Malachi Black
is the author of Indirect Light, recently published by Four Way Books, and Storm Toward Morning (Copper Canyon Press, 2014), a finalist for the Poetry Society of America's Norma Farber First Book Award and a selection for the Poetry Society of America's New American Poets Series (chosen by Ilya Kaminsky). Black is also the author of two limited-edition chapbooks: Quarantine (Argos Books, 2012) and Echolocation (Float Press, 2010). Black’s poems have appeared in the Academy of American Poets' Poem-a-Day series, AGNI, The American Poetry Review, The Baffler, The Believer, Boston Review, Harvard Review, The Iowa Review, The Los Angeles Review of Books, Narrative, The Paris Review, Ploughshares, and Poetry, among other journals, and in a number of anthologies, including Before the Door of God; Discoveries: New Writing from The Iowa Review; The Poet’s Quest for God; and A House Called Tomorrow: Fifty Years of Poetry.

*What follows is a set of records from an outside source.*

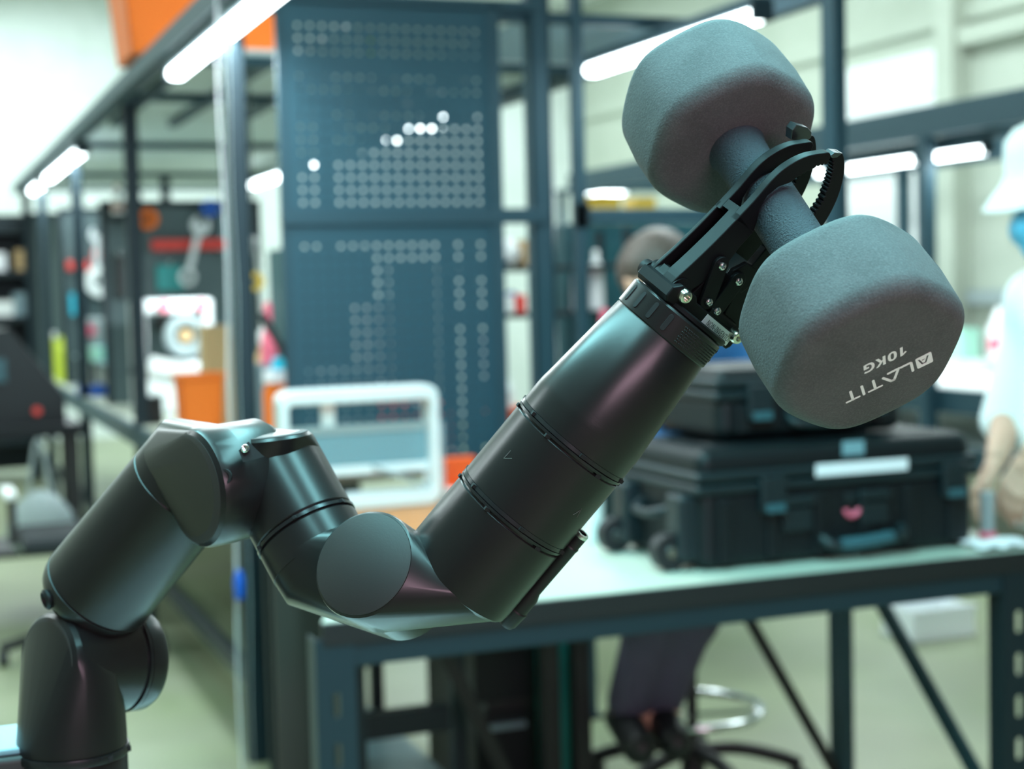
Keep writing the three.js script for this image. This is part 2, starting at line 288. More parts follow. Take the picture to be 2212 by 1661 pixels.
  const notches = (p, c, d, s, r, list) => { const R0 = ring(v3(0, 0, 0), d, 1, 360); for (const k of list) sub(p, 'notch', along(new THREE.BoxGeometry(0.0042, 0.0026, 0.0026), on(on(c, d, s), R0[k], r), d), M.hole); };
  const jr = P('joint_ring', turned(j4, j4d, [[-0.0026, 0.03], [-0.0026, 0.0372], [-0.0012, 0.0372], [-0.001, 0.0398], [0.0016, 0.0398], [0.002, 0.0372], [0.0032, 0.0372], [0.0032, 0.03]], 96), M.armRing);
  notches(jr, j4, j4d, 0.0004, 0.0396, [20, 80, 140, 200, 260, 320]);
  const c5 = v3(0.288, 1.2141, -1.0317), c5d = v3(0.6486, -0.4538, -0.6111).normalize();
  P('forearm_lower_tube', turned(j4, j4d, [[0.0028, 0], [0.0028, 0.0384], [0.0038, 0.0392], [0.026, 0.0392], [0.027, 0]], 96), M.arm);
  P('wrist_elbow_housing', hull([...ring(on(j4, j4d, 0.02), j4d, 0.0392), ...ring(on(j4, j4d, 0.042), j4d, 0.0375), ...ring(on(c5, c5d, 0.038), c5d, 0.036), ...ring(on(c5, c5d, 0.066), c5d, 0.0365), ...ring(on(c5, c5d, 0.069), c5d, 0.033)], 0.6), M.arm);
  // wrist: flat round cap towards the camera, mitred into the last tube
  const k2 = v3(0.4292, 1.2918, -0.9977), g = v3(0.5825, 0.7577, 0.2943).normalize();
  const wh = P('wrist_housing', hull([...ring(on(c5, c5d, 0.0005), c5d, 0.0365), ...ring(on(c5, c5d, 0.0018), c5d, 0.0380), ...ring(on(c5, c5d, 0.0045), c5d, 0.0388), ...ring(on(c5, c5d, 0.036), c5d, 0.0388), ...ring(on(k2, g, -0.128), g, 0.041), ...ring(on(k2, g, -0.124), g, 0.0436)], 0.5), M.arm);
  sub(wh, 'cap', turned(on(c5, c5d, 0.004), c5d.clone().negate(), [[0, 0.0365], [0.0042, 0.0362], [0.0046, 0.0355], [0.0048, 0]], 96), M.armCap);
  const wt = P('wrist_tube', turned(k2, g, [[-0.129, 0], [-0.129, 0.041], [-0.1265, 0.0435], [-0.122, 0.0441], [-0.0675, 0.0441], [-0.0668, 0.0434], [-0.0668, 0]], 112), M.arm);
  const r1 = P('joint_ring', turned(k2, g, [[-0.0668, 0.03], [-0.0668, 0.0422], [-0.0652, 0.0422], [-0.065, 0.0445], [-0.0632, 0.0447], [-0.0628, 0.0438], [-0.0624, 0.0447], [-0.0596, 0.0444], [-0.0592, 0.03]], 112), M.armRing);
  notches(r1, k2, g, -0.0612, 0.0443, [15, 75, 135, 195, 255, 315]); notches(r1, k2, g, -0.066, 0.0436, [40, 100, 160, 220, 280, 340]);
  const mt = P('middle_tube', turned(k2, g, [[-0.0594, 0], [-0.0594, 0.0442], [-0.0035, 0.0442], [-0.0028, 0.0435], [-0.0028, 0]], 112), M.arm);
  const r2 = P('joint_ring', turned(k2, g, [[-0.0028, 0.03], [-0.0028, 0.0422], [-0.0012, 0.0422], [-0.001, 0.0445], [0.0008, 0.0447], [0.0012, 0.0438], [0.0016, 0.0447], [0.0044, 0.0444], [0.0048, 0.03]], 112), M.armRing);
  notches(r2, k2, g, 0.0028, 0.0443, [15, 75, 135, 195, 255, 315]); notches(r2, k2, g, -0.002, 0.0436, [40, 100, 160, 220, 280, 340]);
  P('wrist_cone', turned(k2, g, [[0.0046, 0], [0.0046, 0.0440], [0.020, 0.0440], [0.0245, 0.0437], [0.029, 0.0431], [0.0965, 0.0370], [0.0975, 0.0363], [0.0975, 0]], 112), M.arm);
  // engraved marks on the middle tube
  const mk = (pts) => tube(pts, 0.00018, 12, 6);
  sub(mt, 'engraved_mark', G([mk([[0.3753, 1.285, -0.9866], [0.3770, 1.2872, -0.9852], [0.3796, 1.2902, -0.9843]]), mk([[0.3753, 1.285, -0.9866], [0.3775, 1.2850, -0.9836], [0.3792, 1.2852, -0.9811]])]), M.engrave);
  sub(mt, 'engraved_mark', G([mk([[0.4225, 1.2481, -0.969], [0.4202, 1.2468, -0.9690], [0.4178, 1.2456, -0.9693]]), mk([[0.4237, 1.2496, -0.9684], [0.4227, 1.2464, -0.9700], [0.4216, 1.2431, -0.9719]])]), M.engrave);
  // knurled quick-change ring
  const kr = P('coupling_ring', turned(k2, g, [[0.0972, 0], [0.0972, 0.0365], [0.0982, 0.0374], [0.1150, 0.0374], [0.1165, 0.0360], [0.1168, 0.0315], [0.121, 0.0312], [0.121, 0]], 112), M.arm);
  const R1 = ring(v3(0, 0, 0), g, 1, 360), facing = (i) => R1[(i % 360 + 360) % 360];
  // find the index that looks left-up (towards the first slot)
  const want = v3(-0.803, 0.477, 0.36).normalize(); let i0 = 0; R1.forEach((p, i) => { if (p.dot(want) > R1[i0].dot(want)) i0 = i; });
  const dirSign = facing(i0 + 20).dot(v3(0.132, -0.445, 0.886)) > 0 ? 1 : -1;
  for (const k of [-16, 4, 24, 44]) { const n = facing(i0 + dirSign * k), q = on(on(k2, g, 0.1068), n, 0.0368); const s = hull([...ring(on(q, g, 0.0045), n, 0.0021, 14), ...ring(on(q, g, -0.0045), n, 0.0021, 14), ...ring(on(on(q, g, 0.0045), n, 0.0012), n, 0.0017, 14), ...ring(on(on(q, g, -0.0045), n, 0.0012), n, 0.0017, 14)]); sub(kr, 'slot', s, M.hole); }
  { // knurled band: a strip of small pyramids round the ring
    const gs = []; for (let k = 0; k < 26; k++) for (let j = 0; j < 7; j++) { const n = facing(i0 + dirSign * Math.round(62 + k * 2.3 + (j % 2) * 1.15)); gs.push(along(new THREE.ConeGeometry(0.00105, 0.0009, 4, 1), on(on(k2, g, 0.1006 + j * 0.0019), n, 0.0377), n)); }
    const kb = sub(kr, 'knurled_band', G(gs), M.armDark); kb.userData.kind = 'stuff';
  }
  for (const [k, h] of [[130, 0.112], [133, 0.104], [142, 0.112]]) { const n = facing(i0 + dirSign * k); sub(kr, 'screw', cyl(on(on(k2, g, h), n, 0.036), on(on(k2, g, h), n, 0.0378), 0.0011, 0.0011, 12), M.armRing); }
  // cable plug beside the wrist tube
  const ca = v3(0.436, 1.2275, -0.996), cb = v3(0.3935, 1.16, -1.0391), cd = cb.clone().sub(ca).normalize(), cl = ca.distanceTo(cb);
  const plug = P('cable_plug', turned(ca, cd, [[0, 0.0030], [0, 0.0050], [0.011, 0.0050], [0.012, 0.0056], [0.014, 0.0052], [cl * 0.62, 0.0050], [cl * 0.68, 0.0068], [cl * 0.82, 0.0070], [cl * 0.83, 0.0078], [cl * 0.97, 0.0070], [cl, 0.0055], [cl, 0]], 32), M.armDark);
  sub(plug, 'metal_rim', turned(on(ca, cd, -0.0008), cd, [[0, 0.0032], [0, 0.0046], [0.0012, 0.0051], [0.003, 0.0051], [0.003, 0.0032], [0, 0.0032]], 32), M.chrome);
}
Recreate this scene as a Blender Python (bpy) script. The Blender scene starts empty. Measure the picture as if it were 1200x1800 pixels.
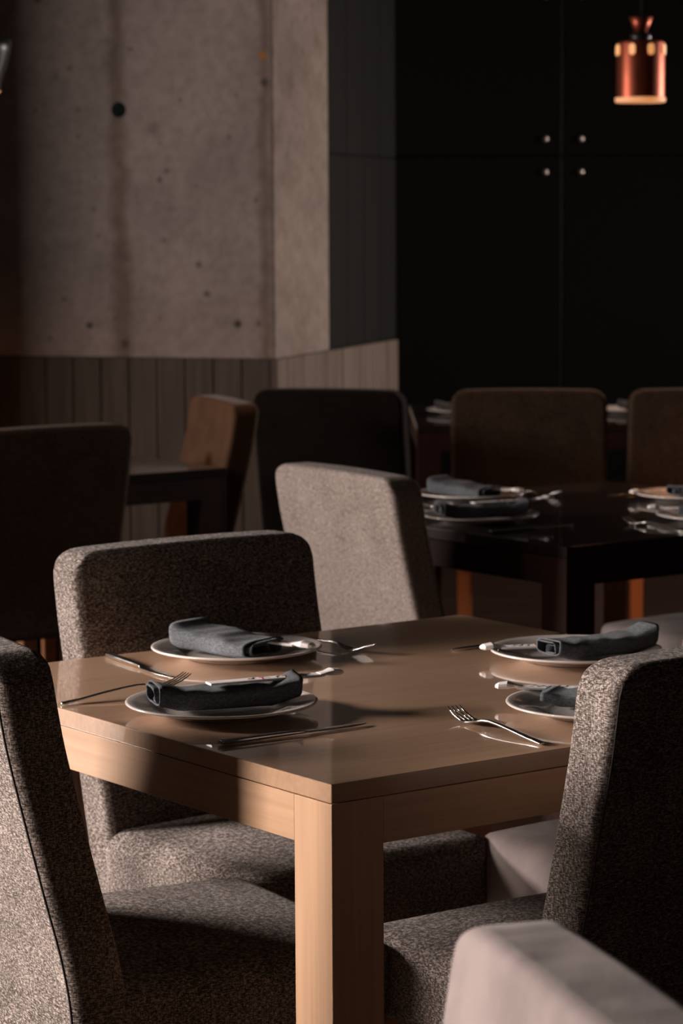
import bpy, bmesh, math, random
from mathutils import Vector, Matrix
random.seed(4)
S = bpy.context.scene
COL = S.collection
R = math.radians

# ------------------------------------------------------------------ camera
F_PX, Y_HOR, CAM_H, ROLL = 4767.5, 376.9, 1.43, -0.0056
cd = bpy.data.cameras.new('camera'); cam = bpy.data.objects.new('camera', cd); COL.objects.link(cam)
cd.sensor_fit = 'VERTICAL'; cd.sensor_height = 36.0; cd.sensor_width = 24.0
cd.lens = F_PX / 1800 * 36.0
pitch = math.atan((900 - Y_HOR) / F_PX)
cam.location = (0, 0, CAM_H)
cam.rotation_euler = (Matrix.Rotation(math.pi/2 - pitch, 3, 'X') @ Matrix.Rotation(ROLL, 3, 'Z')).to_euler()
cd.clip_start = 0.05; cd.clip_end = 100
cd.dof.use_dof = True; cd.dof.focus_distance = 3.35; cd.dof.aperture_fstop = 10.0
S.camera = cam

# ------------------------------------------------------------------ world, exposure
w = bpy.data.worlds.new('world'); S.world = w; w.use_nodes = True
bg = w.node_tree.nodes['Background']; bg.inputs[0].default_value = (0.55, 0.5, 0.48, 1); bg.inputs[1].default_value = 0.0015
S.view_settings.view_transform = 'Standard'; S.view_settings.look = 'None'
S.view_settings.exposure = 0.0; S.view_settings.gamma = 1.0; S.view_settings.use_curve_mapping = False

def area_light(name, loc, target, sx, sy, power, color, spread=180):
    l = bpy.data.lights.new(name, 'AREA'); l.shape = 'RECTANGLE'; l.size = sx; l.size_y = sy
    l.energy = power; l.color = color; l.spread = R(spread)
    o = bpy.data.objects.new(name, l); COL.objects.link(o); o.location = loc
    o.rotation_euler = (Vector(target) - Vector(loc)).to_track_quat('-Z', 'Y').to_euler()
    return o
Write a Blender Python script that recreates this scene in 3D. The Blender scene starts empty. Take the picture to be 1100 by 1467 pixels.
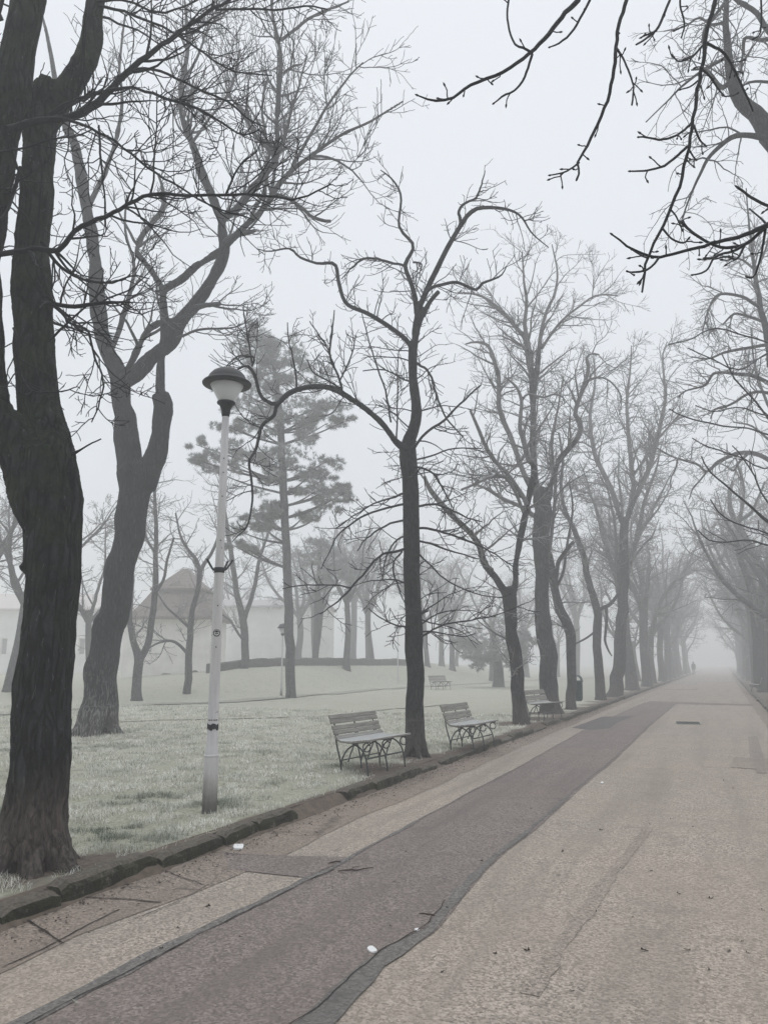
import bpy, math, random
import numpy as np
from mathutils import Vector
S = bpy.context.scene
COL = S.collection
R = math.radians

# ------------------------------------------------------------------ camera, sky, sun, exposure
CAM_H = 1.55
PITCH, YAW = R(11.1345), R(23.3507)
FPX = 1100.0
cam = bpy.data.cameras.new("camera")
cam.sensor_fit = 'VERTICAL'
cam.sensor_height = 24.0
cam.lens = 24.0 * FPX / 1467.0
cam.clip_start, cam.clip_end = 0.05, 2000.0
camo = bpy.data.objects.new("camera", cam)
COL.objects.link(camo)
camo.location = (0, 0, CAM_H)
camo.rotation_euler = (R(90) + PITCH, 0, YAW)
S.camera = camo

SUN_EL, SUN_AZ = R(72), R(335)
w = bpy.data.worlds.new("World")
S.world = w
w.use_nodes = True
nt = w.node_tree
nt.nodes.clear()
wo = nt.nodes.new('ShaderNodeOutputWorld')
bg = nt.nodes.new('ShaderNodeBackground')
sky = nt.nodes.new('ShaderNodeTexSky')
sky.sky_type = 'NISHITA'
sky.sun_disc = False
sky.sun_elevation, sky.sun_rotation = SUN_EL, SUN_AZ
sky.air_density, sky.dust_density = 1.0, 4.0
# overcast layer: brighter towards the zenith, mixed over the clear sky
tc = nt.nodes.new('ShaderNodeTexCoord')
sx = nt.nodes.new('ShaderNodeSeparateXYZ')
nt.links.new(tc.outputs['Generated'], sx.inputs[0])
rp = nt.nodes.new('ShaderNodeValToRGB')
rp.color_ramp.elements.new(0.62)
for el, (ps, vv) in zip(rp.color_ramp.elements, ((0.0, 0.485), (0.74, 0.475), (1.0, 1.0))):
    el.position = ps
    el.color = (vv, vv, vv, 1)
nt.links.new(sx.outputs['Z'], rp.inputs[0])
cr = nt.nodes.new('ShaderNodeMath')
cr.operation = 'MULTIPLY'
cr.inputs[1].default_value = 19.5
nt.links.new(rp.outputs[0], cr.inputs[0])
tint = nt.nodes.new('ShaderNodeVectorMath')
tint.operation = 'SCALE'
tint.inputs[0].default_value = (0.96, 1.0, 1.058)
nt.links.new(cr.outputs[0], tint.inputs['Scale'])
mx = nt.nodes.new('ShaderNodeMixRGB')
mx.inputs['Fac'].default_value = 0.93
nt.links.new(sky.outputs[0], mx.inputs['Color1'])
nt.links.new(tint.outputs[0], mx.inputs['Color2'])
nt.links.new(mx.outputs[0], bg.inputs['Color'])
bg.inputs['Strength'].default_value = 0.1
nt.links.new(bg.outputs[0], wo.inputs['Surface'])

sun = bpy.data.lights.new("sun", 'SUN')
sun.energy = 0.5
sun.angle = R(60)
sun.color = (1.0, 0.97, 0.93)
suno = bpy.data.objects.new("sun", sun)
COL.objects.link(suno)
suno.rotation_euler = (R(90) - SUN_EL, 0, R(180) - SUN_AZ)
suno.location = (0, 0, 60)

S.view_settings.view_transform = 'Standard'
S.view_settings.look = 'None'
S.view_settings.gamma = 1.0
S.view_settings.use_curve_mapping = False
S.view_settings.exposure = 0.0
S.cycles.volume_bounces = 6
S.cycles.max_bounces = 10
S.cycles.use_denoising = True
S.cycles.denoising_prefilter = 'NONE'
S.cycles.use_adaptive_sampling = False
FOG = 0.0099

# ------------------------------------------------------------------ photograph -> world, only for setting things out
fh = np.array([-math.sin(YAW), math.cos(YAW), 0.0])
rt = np.array([math.cos(YAW), math.sin(YAW), 0.0])
uz = np.array([0.0, 0.0, 1.0])
fw = fh * math.cos(PITCH) + uz * math.sin(PITCH)
up = uz * math.cos(PITCH) - fh * math.sin(PITCH)
C0 = np.array([0.0, 0.0, CAM_H])


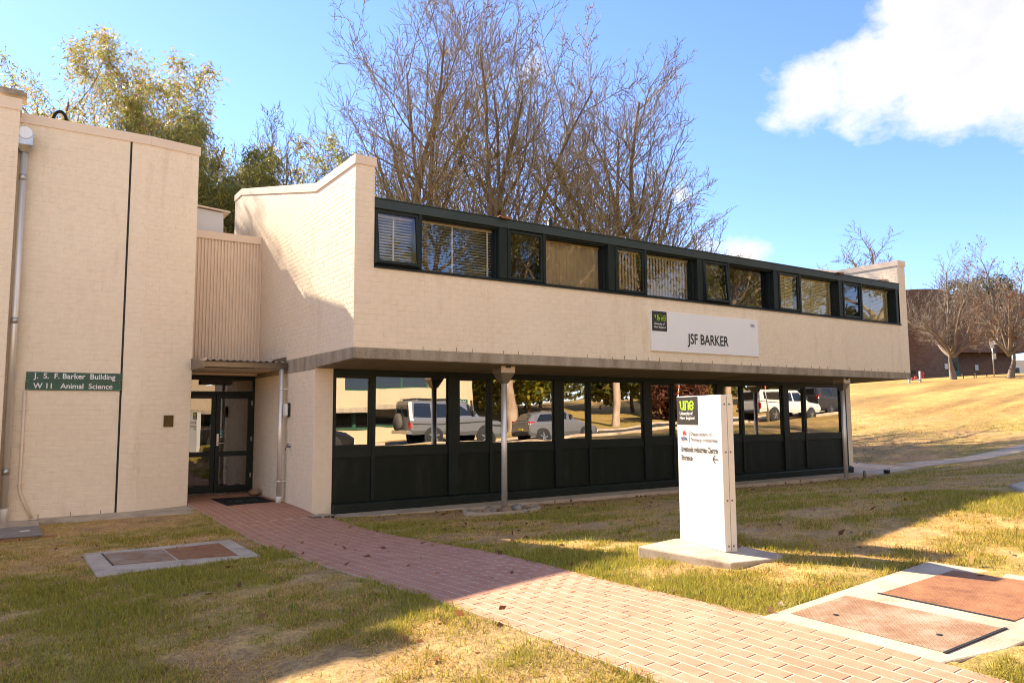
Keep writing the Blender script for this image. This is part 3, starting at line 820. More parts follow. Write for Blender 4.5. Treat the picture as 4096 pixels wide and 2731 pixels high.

Black was born in Boston, Massachusetts and raised in Morris County, New Jersey. He holds a B.A. from New York University, an M.F.A. from the University of Texas at Austin's Michener Center for Writers, and a Ph.D. in English with a Creative Writing emphasis from the University of Utah. A 2024-25 Fulbright U.S. Scholar to Lithuania, Black has also been the recipient fellowships and awards from the Amy Clampitt House, the Bread Loaf Writers’ Conference, Emory University, the Fine Arts Work Center in Provincetown, Hawthornden Castle, MacDowell, the National Endowment for the Arts, the Poetry Foundation (a 2009 Ruth Lilly Fellowship), the Sewanee Writers’ Conference, and Yaddo. Black was the subject of an Emerging Poet profile by Mark Jarman in American Poets: The Journal of the Academy of American Poets, and his work has several times been set to music and has been featured in exhibitions both in the U.S. and abroad, including recent and forthcoming translations into French, Italian, Dutch, Croatian, and Lithuanian. Black is an associate professor of English and Creative Writing at the University of San Diego and lives in California.